WHAT IS EXPECTED:
Retype the whole listing, please, keeping every line exact and dropping the pictures.

RAW DATA:
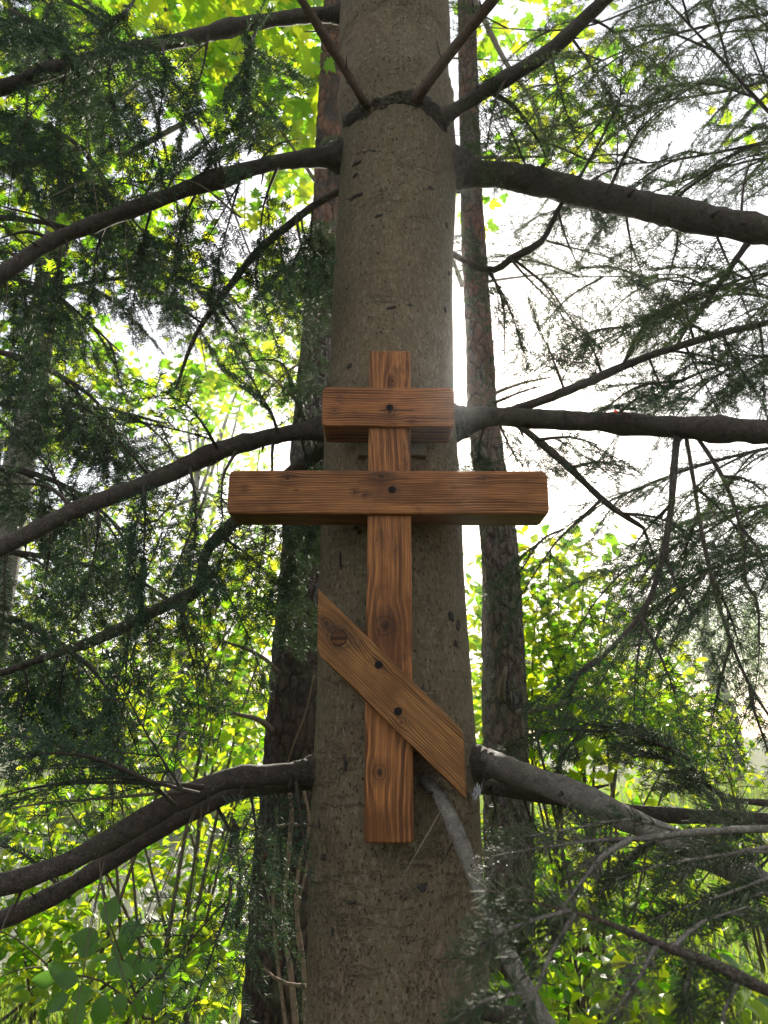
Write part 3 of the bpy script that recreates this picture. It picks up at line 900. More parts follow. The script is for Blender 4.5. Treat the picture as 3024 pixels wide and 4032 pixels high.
R5, q5 = F.limb([(930, 1640, 1.9), (1010, 1648, 1.86), (1060, 1654, 1.8), (1150, 1685, 1.7), (1250, 1722, 1.6), (1350, 1765, 1.5), (1450, 1815, 1.41), (1560, 1868, 1.32), (1760, 1960, 1.2)], [100, 74, 56, 52, 58, 56, 56, 52, 40], M['limb_grey'])
R5b, q5b = F.limb([(950, 1690, 1.98), (1050, 1698, 1.98), (1200, 1724, 1.94), (1350, 1752, 1.9), (1520, 1765, 1.86), (1659, 1772, 1.82), (1850, 1780, 1.76)], [60, 40, 32, 30, 30, 28, 22], sides=10)
R6, q6 = F.limb([(880, 1668, 1.80), (912, 1682, 1.73), (945, 1716, 1.66), (965, 1750, 1.62), (992, 1812, 1.57), (1030, 1905, 1.50), (1068, 1995, 1.44), (1110, 2090, 1.38), (1180, 2215, 1.3), (1300, 2420, 1.15)], [46, 30, 30, 30, 30, 31, 33, 38, 40, 36], M['limb_grey'])
R7, q7 = F.limb([(960, 2150, 1.9), (1050, 2180, 1.8), (1090, 2194, 1.74), (1160, 2222, 1.66), (1300, 2290, 1.5)], [50, 42, 38, 40, 34])
R8, q8 = F.limb([(1240, 395, 1.80), (1205, 455, 1.84), (1170, 520, 1.88), (1110, 555, 1.92), (1045, 582, 1.96), (900, 500, 2.02)], [10, 12, 14, 16, 15, 14], sides=8, name='branch')
R9, q9 = F.limb([(1640, 490, 1.66), (1590, 560, 1.68), (1535, 640, 1.7), (1485, 705, 1.72), (1455, 760, 1.74)], [14, 13, 12, 9, 5], sides=8, name='branch')
R10, q10 = F.limb([(1110, 910, 1.87), (1160, 950, 1.84), (1230, 1010, 1.8), (1310, 1085, 1.76), (1390, 1140, 1.72)], [14, 17, 16, 14, 8], sides=8, name='branch')
R11, q11 = F.limb([(1465, 925, 1.71), (1457, 1000, 1.68), (1452, 1080, 1.66), (1436, 1180, 1.64), (1395, 1310, 1.62), (1300, 1420, 1.6), (1220, 1480, 1.6)], [15, 16, 15, 14, 12, 9, 4], sides=8, name='branch')
R12, q12 = F.limb([(1480, 930, 1.70), (1500, 1050, 1.66), (1522, 1180, 1.62), (1560, 1330, 1.58), (1620, 1480, 1.54), (1700, 1600, 1.5)], [9, 9, 9, 9, 7, 5], sides=8, name='branch')
R13, q13 = F.limb([(1500, 935, 1.69), (1560, 1030, 1.66), (1600, 1140, 1.64), (1612, 1260, 1.62)], [9, 9, 8, 5], sides=8, name='branch')

for lb_, pp_ in ((L1, p1), (L2, p2), (L4, p4), (L6, p6), (R3, q3), (R4, q4), (R5, q5), (R2, q2)):
    limb_collar(lb_, pp_)
B = F.bough
def ys(y): return y + random.uniform(-.12, .12)
def many(limb, rows, Y, **kw):
    for a in rows:
        y0 = ys(Y); y1 = y0 + random.uniform(-.2, .15)
        B(limb, [(a[0], a[1], y0), (a[2], a[3], y1)], **kw)
# left boughs
many(L1, [(560, 55, 520, 250), (450, 75, 400, 260), (350, 95, 340, 290), (250, 118, 255, 290), (150, 140, 130, 330), (60, 172, 30, 360), (20, 20, 130, 70), (130, -40, 70, 110), (300, -30, 220, 70)], 1.8, kind='dense', every=.11)
many(L2, [(420, 400, 520, 300), (300, 445, 380, 340), (200, 490, 300, 420), (480, 380, 470, 270), (560, 350, 640, 300), (660, 345, 735, 300), (350, 430, 430, 330)], 1.9, kind='mid', every=.12, size=.9)
many(L2, [(600, 360, 560, 540), (520, 380, 470, 570), (430, 405, 380, 590), (330, 440, 290, 640), (230, 480, 200, 630), (130, 515, 110, 690), (30, 575, 60, 760), (640, 470, 680, 620)], 1.86, kind='dense', every=.105)
many(L3, [(600, 510, 640, 690), (560, 550, 600, 750), (470, 650, 530, 740), (440, 700, 340, 650)], 2.2, kind='mid', every=.13)
many(L4, [(470, 970, 400, 870), (330, 1035, 190, 880), (600, 936, 560, 850), (150, 1100, 50, 950), (640, 930, 690, 830)], 1.85, kind='mid', every=.12)
many(L4, [(650, 940, 670, 1110), (590, 950, 610, 1110), (510, 975, 480, 1130), (410, 1010, 420, 1190), (310, 1050, 310, 1220), (210, 1090, 190, 1260), (110, 1125, 90, 1290), (30, 1165, 10, 1320)], 1.84, kind='dense', every=.105)
many(L5, [(520, 1115, 470, 1230), (560, 1080, 560, 1230), (640, 1020, 680, 1200), (440, 1210, 540, 1380), (400, 1290, 420, 1440), (280, 1345, 250, 1480), (150, 1400, 120, 1540), (50, 1435, 40, 1560), (480, 1160, 600, 1270), (600, 1060, 650, 1290)], 2.06, kind='dense', every=.12)
many(L6, [(430, 1715, 130, 1690), (330, 1690, 60, 1625), (380, 1740, 200, 1650)], 1.62, kind='mid', every=.12)
many(L7, [(600, 1695, 610, 1880), (540, 1705, 560, 1880), (470, 1745, 520, 1950), (560, 1880, 640, 2080), (500, 1900, 450, 2080), (640, 1690, 662, 1850), (150, 1940, 0, 1820)], 1.9, kind='mid', every=.12)
many(L3, [(690, 436, 702, 600), (675, 450, 650, 610), (650, 470, 690, 560)], 2.2, kind='dense', every=.13)
many(L5, [(700, 985, 690, 1130), (660, 860, 690, 720), (690, 980, 640, 860)], 2.1, kind='mid', every=.14)
many(R8, [(1110, 560, 1240, 700), (1060, 585, 1090, 760), (1180, 520, 1330, 560)], 2.05, kind='sparse', every=.14)
many(R4b, [(1220, 845, 1180, 740), (1340, 800, 1400, 690)], 1.98, kind='sparse', every=.13)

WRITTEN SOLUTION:
Write part 3 of the bpy script that recreates this picture. It picks up at line 900. More parts follow. The script is for Blender 4.5. Treat the picture as 3024 pixels wide and 4032 pixels high.
R5, q5 = F.limb([(930, 1640, 1.9), (1010, 1648, 1.86), (1060, 1654, 1.8), (1150, 1685, 1.7), (1250, 1722, 1.6), (1350, 1765, 1.5), (1450, 1815, 1.41), (1560, 1868, 1.32), (1760, 1960, 1.2)], [100, 74, 56, 52, 58, 56, 56, 52, 40], M['limb_grey'])
R5b, q5b = F.limb([(950, 1690, 1.98), (1050, 1698, 1.98), (1200, 1724, 1.94), (1350, 1752, 1.9), (1520, 1765, 1.86), (1659, 1772, 1.82), (1850, 1780, 1.76)], [60, 40, 32, 30, 30, 28, 22], sides=10)
R6, q6 = F.limb([(880, 1668, 1.80), (912, 1682, 1.73), (945, 1716, 1.66), (965, 1750, 1.62), (992, 1812, 1.57), (1030, 1905, 1.50), (1068, 1995, 1.44), (1110, 2090, 1.38), (1180, 2215, 1.3), (1300, 2420, 1.15)], [46, 30, 30, 30, 30, 31, 33, 38, 40, 36], M['limb_grey'])
R7, q7 = F.limb([(960, 2150, 1.9), (1050, 2180, 1.8), (1090, 2194, 1.74), (1160, 2222, 1.66), (1300, 2290, 1.5)], [50, 42, 38, 40, 34])
R8, q8 = F.limb([(1240, 395, 1.80), (1205, 455, 1.84), (1170, 520, 1.88), (1110, 555, 1.92), (1045, 582, 1.96), (900, 500, 2.02)], [10, 12, 14, 16, 15, 14], sides=8, name='branch')
R9, q9 = F.limb([(1640, 490, 1.66), (1590, 560, 1.68), (1535, 640, 1.7), (1485, 705, 1.72), (1455, 760, 1.74)], [14, 13, 12, 9, 5], sides=8, name='branch')
R10, q10 = F.limb([(1110, 910, 1.87), (1160, 950, 1.84), (1230, 1010, 1.8), (1310, 1085, 1.76), (1390, 1140, 1.72)], [14, 17, 16, 14, 8], sides=8, name='branch')
R11, q11 = F.limb([(1465, 925, 1.71), (1457, 1000, 1.68), (1452, 1080, 1.66), (1436, 1180, 1.64), (1395, 1310, 1.62), (1300, 1420, 1.6), (1220, 1480, 1.6)], [15, 16, 15, 14, 12, 9, 4], sides=8, name='branch')
R12, q12 = F.limb([(1480, 930, 1.70), (1500, 1050, 1.66), (1522, 1180, 1.62), (1560, 1330, 1.58), (1620, 1480, 1.54), (1700, 1600, 1.5)], [9, 9, 9, 9, 7, 5], sides=8, name='branch')
R13, q13 = F.limb([(1500, 935, 1.69), (1560, 1030, 1.66), (1600, 1140, 1.64), (1612, 1260, 1.62)], [9, 9, 8, 5], sides=8, name='branch')

for lb_, pp_ in ((L1, p1), (L2, p2), (L4, p4), (L6, p6), (R3, q3), (R4, q4), (R5, q5), (R2, q2)):
    limb_collar(lb_, pp_)
B = F.bough
def ys(y): return y + random.uniform(-.12, .12)
def many(limb, rows, Y, **kw):
    for a in rows:
        y0 = ys(Y); y1 = y0 + random.uniform(-.2, .15)
        B(limb, [(a[0], a[1], y0), (a[2], a[3], y1)], **kw)
# left boughs
many(L1, [(560, 55, 520, 250), (450, 75, 400, 260), (350, 95, 340, 290), (250, 118, 255, 290), (150, 140, 130, 330), (60, 172, 30, 360), (20, 20, 130, 70), (130, -40, 70, 110), (300, -30, 220, 70)], 1.8, kind='dense', every=.11)
many(L2, [(420, 400, 520, 300), (300, 445, 380, 340), (200, 490, 300, 420), (480, 380, 470, 270), (560, 350, 640, 300), (660, 345, 735, 300), (350, 430, 430, 330)], 1.9, kind='mid', every=.12, size=.9)
many(L2, [(600, 360, 560, 540), (520, 380, 470, 570), (430, 405, 380, 590), (330, 440, 290, 640), (230, 480, 200, 630), (130, 515, 110, 690), (30, 575, 60, 760), (640, 470, 680, 620)], 1.86, kind='dense', every=.105)
many(L3, [(600, 510, 640, 690), (560, 550, 600, 750), (470, 650, 530, 740), (440, 700, 340, 650)], 2.2, kind='mid', every=.13)
many(L4, [(470, 970, 400, 870), (330, 1035, 190, 880), (600, 936, 560, 850), (150, 1100, 50, 950), (640, 930, 690, 830)], 1.85, kind='mid', every=.12)
many(L4, [(650, 940, 670, 1110), (590, 950, 610, 1110), (510, 975, 480, 1130), (410, 1010, 420, 1190), (310, 1050, 310, 1220), (210, 1090, 190, 1260), (110, 1125, 90, 1290), (30, 1165, 10, 1320)], 1.84, kind='dense', every=.105)
many(L5, [(520, 1115, 470, 1230), (560, 1080, 560, 1230), (640, 1020, 680, 1200), (440, 1210, 540, 1380), (400, 1290, 420, 1440), (280, 1345, 250, 1480), (150, 1400, 120, 1540), (50, 1435, 40, 1560), (480, 1160, 600, 1270), (600, 1060, 650, 1290)], 2.06, kind='dense', every=.12)
many(L6, [(430, 1715, 130, 1690), (330, 1690, 60, 1625), (380, 1740, 200, 1650)], 1.62, kind='mid', every=.12)
many(L7, [(600, 1695, 610, 1880), (540, 1705, 560, 1880), (470, 1745, 520, 1950), (560, 1880, 640, 2080), (500, 1900, 450, 2080), (640, 1690, 662, 1850), (150, 1940, 0, 1820)], 1.9, kind='mid', every=.12)
many(L3, [(690, 436, 702, 600), (675, 450, 650, 610), (650, 470, 690, 560)], 2.2, kind='dense', every=.13)
many(L5, [(700, 985, 690, 1130), (660, 860, 690, 720), (690, 980, 640, 860)], 2.1, kind='mid', every=.14)
many(R8, [(1110, 560, 1240, 700), (1060, 585, 1090, 760), (1180, 520, 1330, 560)], 2.05, kind='sparse', every=.14)
many(R4b, [(1220, 845, 1180, 740), (1340, 800, 1400, 690)], 1.98, kind='sparse', every=.13)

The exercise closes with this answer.